Gate City Updates Look for New Home

gate city brewing

Gate City Brewing near Atlanta will be nomads no more. A little more than a year since serving up its brews via kegs as an alternate proprietorship brewery in Georgia with Reformation Brewery, Gate City, located in Roswell, Georgia, has rolled out a new look for 2016.

Switching from a silhouette Phoenix rising from fire, the new look has a darker Phoenix with wings spread and instead of a lick of fire, it now resembles a hop.

“It was a good time to do it,” said Gate City’s Garrett Nail. “It was our starter logo for a couple of years and while we liked it and the culture behind the logo and what we stand for, we always intended to do a remix, if you will, once we got our own space.”

Nail, one of the three co-founders of the brewery which first hit the market on Feb. 8, 2015, said the new brick and mortar production facility will be open for visitors starting in mid-to-late February.

Gate City has been working on the building for six months along with brewing and distributing two styles of beer: 1864 (American IPA) and Copperhead (American Amber), while building up the brand.

“It seemed liked a good time to dole everything else out,” Nail said as the brewery is set to debut a slew of new styles including a Pale Ale and Cream Ale for limited release in the tasting room, while adding a third year-round beer for the market with a Porter, which should be available in a few weeks.

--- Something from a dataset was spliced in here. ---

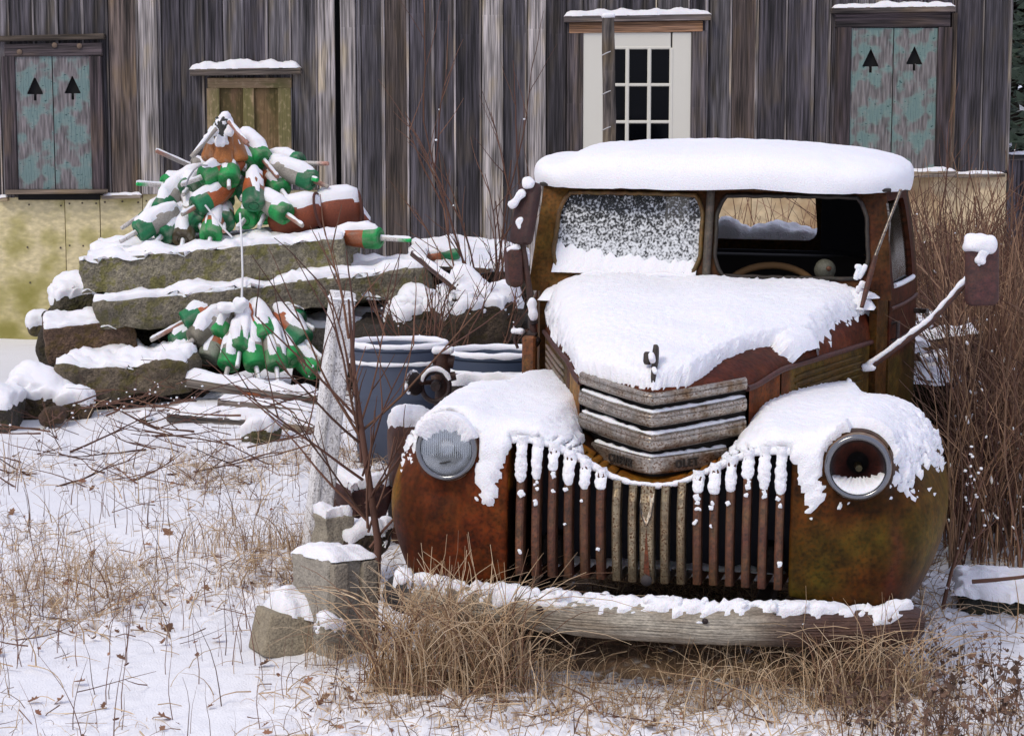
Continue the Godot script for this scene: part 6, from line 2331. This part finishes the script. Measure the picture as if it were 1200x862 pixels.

It plans to have a wide variety, including a Double IPA, some summer beers and a West Coast Session IPA, but nothing is set in stone yet. The Porter will serve as a base beer for experimentation as well. “You can do a 100 things with Porters and we plan to use them all,” Nail said.

Currently using an eight-barrel system,  expanding to a 30-bbl system in the spring, Nail said that the brewery has added two 60-bbl fermentors to increase capacity as well. It plans a substantial increase in size after intentionally staying small at only a few hundred barrels in 2015 as to not run out of beer for the market. “We want to grow into the system and the city,” Nail said.